Official Manuscript Copy of an April 12, 1728-Dated Manuscript Document Signed (on Verso, "Matthew Griswold," as Governor of Connecticut, 2 pages, front & back, measuring 8" x 12.5", About Fine. This Document being a true copy of an earlier letter received from Joseph Jenckes, then Governor of Rhode Island, endorsed by Griswold, to Govenor "Joseph Talcott Esqr. Governor of Conn.(ecticut)" (1669-1741) who was the 27th Governor of the Connecticut Colony from 1724 until his death in 1741. This historic Letter in regards to the various disputes including the border between the two Colonies. It reads, in part:

"... The said letter informs that at that time you had not receiv'd any amount from Great Brittain of the Settlement of the line between the Colonies. Yet nevertheless at the Session of our Assembly in February last, Many of the members thereof being desirous that the said line might be settled according to his Majesties' Determination, as well for preventing for the future such unreasonable destruction made upon their timber as for more than twenty years past has been made by Connecicut men...".

Separation at center horizontal fold has been repaired with archival tape, affecting some text but all remains legible. Some paper loss at top center and other splits also repaired with archival tape. Age toned and some dampstaining, but the script remains crisp and dark, quite readable. Great historical content about the border dispute between two colonies which interestingly continues to the present day. An important, historical and foundational document.
Griswold was born in Lyme, Connecticut, the eldest son of John Griswold, politician and landowner, and Hannah (Lee) Griswold. He was the fourth generation of his family to live in Connecticut; the Griswold Family family had emigrated there from England in 1639. They were one of the wealthiest and most respected families in Lyme; several Griswolds served in public office in Connecticut over the generations.

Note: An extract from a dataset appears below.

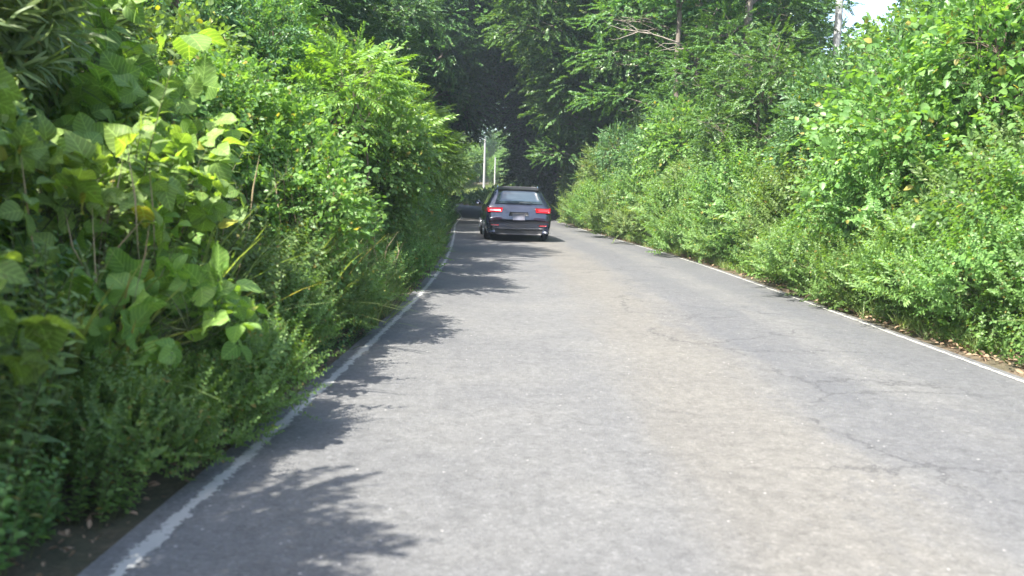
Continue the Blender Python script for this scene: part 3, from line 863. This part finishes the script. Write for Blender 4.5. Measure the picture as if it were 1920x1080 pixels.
MOUND_R = [
 ('mound2', 'feathery weed mound right at the right picture edge above the dead leaves', 6.9, 1.1, 1.1), ('mound0', 'leafy mound rising from the tan dead leaves on the right', 7.9, .95, 1.1),
 ('mound1', 'feathery mound behind the dead leaves on the right', 8.9, .8, 1.1), ('mound0', 'leafy mound hiding a piece of the right white line', 10.0, .42, 1.0),
 ('mound2', 'round leafy mound next to the hidden piece of the right white line', 11.2, .6, 1.2), ('mound1', 'feathery mound just past the hidden piece of the right line', 12.6, .65, 1.1),
 ('mound0', 'leafy mound under the dark hollow of the right bank', 14.0, .7, 1.2), ('mound2', 'mound of small leaves beyond the dark hollow', 15.6, .65, 1.2),
 ('mound1', 'feathery mound where the right line looks thinnest', 17.4, .5, 1.2), ('mound0', 'leafy mound halfway between the hollow and the car', 19.4, .55, 1.3),
 ('mound2', 'low mound below the yellow tufted shrub', 21.5, .6, 1.3), ('mound1', 'feathery mound level with the car on the right verge', 24.0, .6, 1.4),
 ('mound0', 'leafy mound on the right verge just ahead of the car', 27.0, .6, 1.5), ('mound2', 'leafy mound on the right verge near the tunnel mouth', 31.0, .6, 1.5), ('mound1', 'farthest mound on the right verge at the tunnel mouth', 35.5, .6, 1.6)]
for i, (pk, lb, y, off, s) in enumerate(MOUND_R):
    put(pk, 'weed_mound', lb, 'weeds', R_(y, off + .1), i * 1.7 + .4, s)
MID = 'leafy mounds on the slope above the right verge'
for i, (y, off) in enumerate([(7.2, 1.9), (9.3, 1.8), (11.2, 1.5), (13.3, 1.7), (15.2, 1.5), (17.5, 1.4), (20, 1.4), (22.5, 1.4), (25.5, 1.4), (29, 1.4)]):
    put('mound%d' % (i % 3), 'weed_mound', 'leafy mound on the slope between the right verge and the taller shrubs', 'weeds', R_(y, off), i * 2.1, 1.5 + .02 * y, MID)
GR = 'shrubs filling the slope behind the front of the right bank'
keys_r = ['shrub1', 'warm2', 'heart0', 'shrub2', 'warm1', 'narrow0', 'shrub0']
def gap_scale(y, off):
    return .62 if abs((float(XR(y)) + off) / y - .385) < .09 and y > 11 else 1.0
for i, (y, off) in enumerate([(5.2, 2.6), (7.6, 3.7), (9.6, 3.8), (12.2, 3.8), (14.0, 3.9), (16.8, 3.3), (19.6, 3.2), (22.5, 3.3), (25.2, 3.3), (28.5, 3.2), (32, 3.1), (36, 3.1),
                              (8.0, 5.6), (11.0, 5.8), (14.5, 5.6), (18.0, 5.2), (21.5, 5.2), (25.0, 5.2), (29.0, 5.0), (11.5, 8), (15.5, 8)]):
    put(keys_r[i % 7], 'slope_shrub', 'shrub on the slope behind the front shrubs of the right bank', 'shrub', R_(y, off), rb.uniform(0, 6), (1.25 + .2 * rb.random()) * gap_scale(y, off), GR)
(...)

In his mid-twenties, he decided to study law. He was admitted to the New London Bar in 1742 and opened a practice in Lyme. Many of his legal cases involved settling estates and collecting debts. He became a well-liked and respected teacher of the law as well and over the years developed the one of the first and finest collections of law books in Connecticut.

He married then Deputy Governor Roger Wolcott's daughter Ursula on November 10, 1743, and had seven children with her. Their son, Roger Griswold, later also became Governor of Connecticut.

His reputation as a fair and hard working lawyer won Griswold the appointment of King's Attorney for New London County. The King's Attorney represented the interests of England and her colonies in court. That Griswold held this position for over thirty years stands as a testimony to both his ability as a lawyer and his fair-mindedness. Griswold's busy law practice, as well as his duties as King's Attorney, left much of the management of Black Hall to Ursula.

Griswold was elected to the Connecticut General Assembly in 1748, and from 1751 to 1759. He was then elected to the Council of Assistants, serving from 1759 to 1769. Griswold and eight other Council-members demonstrated opposition to the Stamp Act of 1765 when Governor Thomas Fitch was required to take an oath to support it. Griswold became a member of the Sons of Liberty, who publicly protested the Stamp Act.

In each of the years from 1769 to 1784, he was elected Deputy Governor of Connecticut. In that position, he also served as Chief Justice of the Superior Court. During this time, he was concerned about education, and was a member of a committee to improved teaching at Yale College. Yale awarded him a Doctor of Laws in 1779, in appreciation.